* **To do**
Write out the lines from the top of the material through the line with "b = B(); c0 = np.array([px_", exactly and with nothing added.

* **Information supplied**
· · · · ·

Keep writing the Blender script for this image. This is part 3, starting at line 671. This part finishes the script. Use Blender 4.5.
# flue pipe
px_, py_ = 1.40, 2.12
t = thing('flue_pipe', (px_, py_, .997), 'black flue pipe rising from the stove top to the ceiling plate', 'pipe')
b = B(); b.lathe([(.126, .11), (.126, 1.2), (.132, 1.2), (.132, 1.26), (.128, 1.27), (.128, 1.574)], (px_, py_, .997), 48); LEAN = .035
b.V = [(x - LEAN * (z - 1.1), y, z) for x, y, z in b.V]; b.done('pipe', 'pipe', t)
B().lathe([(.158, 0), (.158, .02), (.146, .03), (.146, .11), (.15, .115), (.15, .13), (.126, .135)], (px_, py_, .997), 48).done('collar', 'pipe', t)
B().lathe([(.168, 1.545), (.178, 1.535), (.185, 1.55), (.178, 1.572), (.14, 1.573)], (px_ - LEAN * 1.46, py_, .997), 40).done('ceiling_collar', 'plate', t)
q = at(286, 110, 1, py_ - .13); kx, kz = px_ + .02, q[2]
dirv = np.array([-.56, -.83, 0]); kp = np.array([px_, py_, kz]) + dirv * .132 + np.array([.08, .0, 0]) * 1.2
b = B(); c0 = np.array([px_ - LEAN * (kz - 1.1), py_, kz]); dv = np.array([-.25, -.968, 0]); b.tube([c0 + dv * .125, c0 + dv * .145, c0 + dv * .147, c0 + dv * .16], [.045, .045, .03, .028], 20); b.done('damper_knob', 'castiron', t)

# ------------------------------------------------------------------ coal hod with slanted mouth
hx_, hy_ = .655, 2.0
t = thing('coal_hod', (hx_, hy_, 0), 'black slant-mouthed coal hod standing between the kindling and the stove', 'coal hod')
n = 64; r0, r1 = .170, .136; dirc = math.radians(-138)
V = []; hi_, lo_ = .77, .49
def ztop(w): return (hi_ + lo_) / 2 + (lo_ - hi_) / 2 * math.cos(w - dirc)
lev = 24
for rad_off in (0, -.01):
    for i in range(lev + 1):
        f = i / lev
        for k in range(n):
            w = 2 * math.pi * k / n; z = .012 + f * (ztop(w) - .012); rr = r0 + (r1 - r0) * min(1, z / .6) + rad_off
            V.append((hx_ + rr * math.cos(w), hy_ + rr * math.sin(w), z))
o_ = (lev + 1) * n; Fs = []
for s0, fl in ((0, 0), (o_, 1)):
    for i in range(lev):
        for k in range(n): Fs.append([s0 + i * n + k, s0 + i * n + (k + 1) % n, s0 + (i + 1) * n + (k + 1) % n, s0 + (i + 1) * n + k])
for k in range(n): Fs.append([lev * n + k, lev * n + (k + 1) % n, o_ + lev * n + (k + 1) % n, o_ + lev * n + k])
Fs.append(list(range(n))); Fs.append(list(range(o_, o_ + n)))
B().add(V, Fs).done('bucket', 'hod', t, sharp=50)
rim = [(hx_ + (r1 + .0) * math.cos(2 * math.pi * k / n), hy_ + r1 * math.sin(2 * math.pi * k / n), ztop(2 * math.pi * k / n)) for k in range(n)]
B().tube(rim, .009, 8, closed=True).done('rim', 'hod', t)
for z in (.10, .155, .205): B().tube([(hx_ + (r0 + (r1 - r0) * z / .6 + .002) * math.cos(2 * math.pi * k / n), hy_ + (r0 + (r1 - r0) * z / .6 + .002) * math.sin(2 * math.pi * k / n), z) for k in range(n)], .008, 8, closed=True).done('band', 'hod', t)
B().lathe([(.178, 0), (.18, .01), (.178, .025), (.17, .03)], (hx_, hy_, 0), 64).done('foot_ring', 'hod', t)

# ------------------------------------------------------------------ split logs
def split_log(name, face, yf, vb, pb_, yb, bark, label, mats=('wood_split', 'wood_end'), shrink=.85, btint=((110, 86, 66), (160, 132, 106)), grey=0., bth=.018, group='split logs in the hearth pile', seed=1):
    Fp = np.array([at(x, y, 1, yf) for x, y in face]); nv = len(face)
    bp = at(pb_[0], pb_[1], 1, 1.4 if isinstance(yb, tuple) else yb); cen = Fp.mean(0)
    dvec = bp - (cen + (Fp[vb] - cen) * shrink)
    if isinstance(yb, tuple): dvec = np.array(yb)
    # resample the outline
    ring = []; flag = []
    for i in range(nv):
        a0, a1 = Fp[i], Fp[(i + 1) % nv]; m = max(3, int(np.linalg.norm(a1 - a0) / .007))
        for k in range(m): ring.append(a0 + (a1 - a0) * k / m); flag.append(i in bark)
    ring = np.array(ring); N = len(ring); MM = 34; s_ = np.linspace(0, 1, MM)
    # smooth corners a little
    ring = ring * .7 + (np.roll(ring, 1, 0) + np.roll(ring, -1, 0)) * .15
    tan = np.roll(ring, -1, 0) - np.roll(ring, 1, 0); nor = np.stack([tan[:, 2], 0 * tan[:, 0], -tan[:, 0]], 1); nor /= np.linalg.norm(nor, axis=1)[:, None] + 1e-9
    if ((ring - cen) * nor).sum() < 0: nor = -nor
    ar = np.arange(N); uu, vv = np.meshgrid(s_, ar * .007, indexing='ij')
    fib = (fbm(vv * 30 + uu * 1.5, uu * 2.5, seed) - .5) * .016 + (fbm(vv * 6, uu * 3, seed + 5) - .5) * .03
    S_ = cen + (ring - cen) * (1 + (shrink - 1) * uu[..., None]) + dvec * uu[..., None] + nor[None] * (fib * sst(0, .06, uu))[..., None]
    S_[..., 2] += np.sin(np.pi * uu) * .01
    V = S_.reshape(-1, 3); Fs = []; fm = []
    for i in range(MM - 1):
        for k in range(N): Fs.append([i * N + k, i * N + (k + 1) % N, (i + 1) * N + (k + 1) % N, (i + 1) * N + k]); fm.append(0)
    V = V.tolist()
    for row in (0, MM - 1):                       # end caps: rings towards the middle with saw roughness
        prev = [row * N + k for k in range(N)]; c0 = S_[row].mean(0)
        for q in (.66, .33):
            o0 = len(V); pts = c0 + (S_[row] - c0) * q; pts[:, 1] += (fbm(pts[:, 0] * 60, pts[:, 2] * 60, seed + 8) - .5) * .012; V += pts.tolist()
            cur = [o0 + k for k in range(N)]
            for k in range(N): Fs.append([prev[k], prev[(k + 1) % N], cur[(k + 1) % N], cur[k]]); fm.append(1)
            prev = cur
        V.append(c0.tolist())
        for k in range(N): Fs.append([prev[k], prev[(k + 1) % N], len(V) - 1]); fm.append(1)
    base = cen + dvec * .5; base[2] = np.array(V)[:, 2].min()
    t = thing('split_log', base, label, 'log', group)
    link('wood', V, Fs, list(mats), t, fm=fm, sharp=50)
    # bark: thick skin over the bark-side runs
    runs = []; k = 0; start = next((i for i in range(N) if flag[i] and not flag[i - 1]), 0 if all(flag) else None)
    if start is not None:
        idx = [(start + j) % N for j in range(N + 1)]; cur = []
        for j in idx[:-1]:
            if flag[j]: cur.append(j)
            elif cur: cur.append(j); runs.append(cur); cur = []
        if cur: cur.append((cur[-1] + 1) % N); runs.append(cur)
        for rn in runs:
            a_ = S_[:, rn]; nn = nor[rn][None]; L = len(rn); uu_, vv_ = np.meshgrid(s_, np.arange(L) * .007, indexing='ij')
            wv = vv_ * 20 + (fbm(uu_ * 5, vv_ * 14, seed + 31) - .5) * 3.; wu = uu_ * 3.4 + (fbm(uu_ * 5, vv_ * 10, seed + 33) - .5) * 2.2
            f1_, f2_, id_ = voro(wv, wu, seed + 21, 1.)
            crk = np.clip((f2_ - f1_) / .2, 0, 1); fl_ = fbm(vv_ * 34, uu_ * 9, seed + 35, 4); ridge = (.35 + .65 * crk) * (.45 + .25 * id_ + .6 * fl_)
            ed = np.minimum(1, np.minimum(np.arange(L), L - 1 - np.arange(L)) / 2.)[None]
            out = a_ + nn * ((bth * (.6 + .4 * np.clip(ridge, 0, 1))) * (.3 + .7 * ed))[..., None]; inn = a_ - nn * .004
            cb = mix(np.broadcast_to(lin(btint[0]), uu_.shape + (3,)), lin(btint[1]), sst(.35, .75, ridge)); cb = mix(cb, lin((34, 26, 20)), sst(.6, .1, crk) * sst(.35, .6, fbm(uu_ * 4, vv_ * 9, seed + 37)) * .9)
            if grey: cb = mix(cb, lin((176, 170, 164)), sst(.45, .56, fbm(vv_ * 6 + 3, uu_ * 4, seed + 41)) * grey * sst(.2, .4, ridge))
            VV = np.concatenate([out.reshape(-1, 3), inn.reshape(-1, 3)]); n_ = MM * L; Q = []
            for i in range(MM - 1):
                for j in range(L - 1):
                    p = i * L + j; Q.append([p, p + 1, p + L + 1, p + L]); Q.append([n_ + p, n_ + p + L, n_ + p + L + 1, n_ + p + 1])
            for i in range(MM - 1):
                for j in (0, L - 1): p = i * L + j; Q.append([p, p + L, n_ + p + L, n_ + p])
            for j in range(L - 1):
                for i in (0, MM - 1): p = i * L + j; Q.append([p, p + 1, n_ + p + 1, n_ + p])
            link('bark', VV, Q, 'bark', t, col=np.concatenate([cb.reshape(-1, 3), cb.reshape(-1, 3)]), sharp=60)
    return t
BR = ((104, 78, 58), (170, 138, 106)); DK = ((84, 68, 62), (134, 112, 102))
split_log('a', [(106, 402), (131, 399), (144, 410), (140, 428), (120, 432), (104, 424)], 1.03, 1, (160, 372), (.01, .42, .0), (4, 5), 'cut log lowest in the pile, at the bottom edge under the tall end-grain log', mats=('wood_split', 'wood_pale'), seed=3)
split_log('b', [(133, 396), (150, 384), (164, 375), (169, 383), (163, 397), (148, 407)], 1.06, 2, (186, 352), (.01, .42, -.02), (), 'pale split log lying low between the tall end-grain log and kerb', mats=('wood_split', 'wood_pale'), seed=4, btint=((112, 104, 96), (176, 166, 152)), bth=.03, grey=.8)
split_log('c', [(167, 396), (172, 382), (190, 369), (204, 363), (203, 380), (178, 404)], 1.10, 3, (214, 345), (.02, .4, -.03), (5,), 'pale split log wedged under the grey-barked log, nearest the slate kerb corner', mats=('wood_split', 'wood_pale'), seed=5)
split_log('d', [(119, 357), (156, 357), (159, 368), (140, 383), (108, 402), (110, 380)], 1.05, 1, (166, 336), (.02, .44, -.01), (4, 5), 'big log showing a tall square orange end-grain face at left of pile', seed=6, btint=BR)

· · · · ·

* **Solved exercise**
Keep writing the Blender script for this image. This is part 3, starting at line 671. This part finishes the script. Use Blender 4.5.
# flue pipe
px_, py_ = 1.40, 2.12
t = thing('flue_pipe', (px_, py_, .997), 'black flue pipe rising from the stove top to the ceiling plate', 'pipe')
b = B(); b.lathe([(.126, .11), (.126, 1.2), (.132, 1.2), (.132, 1.26), (.128, 1.27), (.128, 1.574)], (px_, py_, .997), 48); LEAN = .035
b.V = [(x - LEAN * (z - 1.1), y, z) for x, y, z in b.V]; b.done('pipe', 'pipe', t)
B().lathe([(.158, 0), (.158, .02), (.146, .03), (.146, .11), (.15, .115), (.15, .13), (.126, .135)], (px_, py_, .997), 48).done('collar', 'pipe', t)
B().lathe([(.168, 1.545), (.178, 1.535), (.185, 1.55), (.178, 1.572), (.14, 1.573)], (px_ - LEAN * 1.46, py_, .997), 40).done('ceiling_collar', 'plate', t)
q = at(286, 110, 1, py_ - .13); kx, kz = px_ + .02, q[2]
dirv = np.array([-.56, -.83, 0]); kp = np.array([px_, py_, kz]) + dirv * .132 + np.array([.08, .0, 0]) * 1.2
b = B(); c0 = np.array([px_ - LEAN * (kz - 1.1), py_, kz]); dv = np.array([-.25, -.968, 0]); b.tube([c0 + dv * .125, c0 + dv * .145, c0 + dv * .147, c0 + dv * .16], [.045, .045, .03, .028], 20); b.done('damper_knob', 'castiron', t)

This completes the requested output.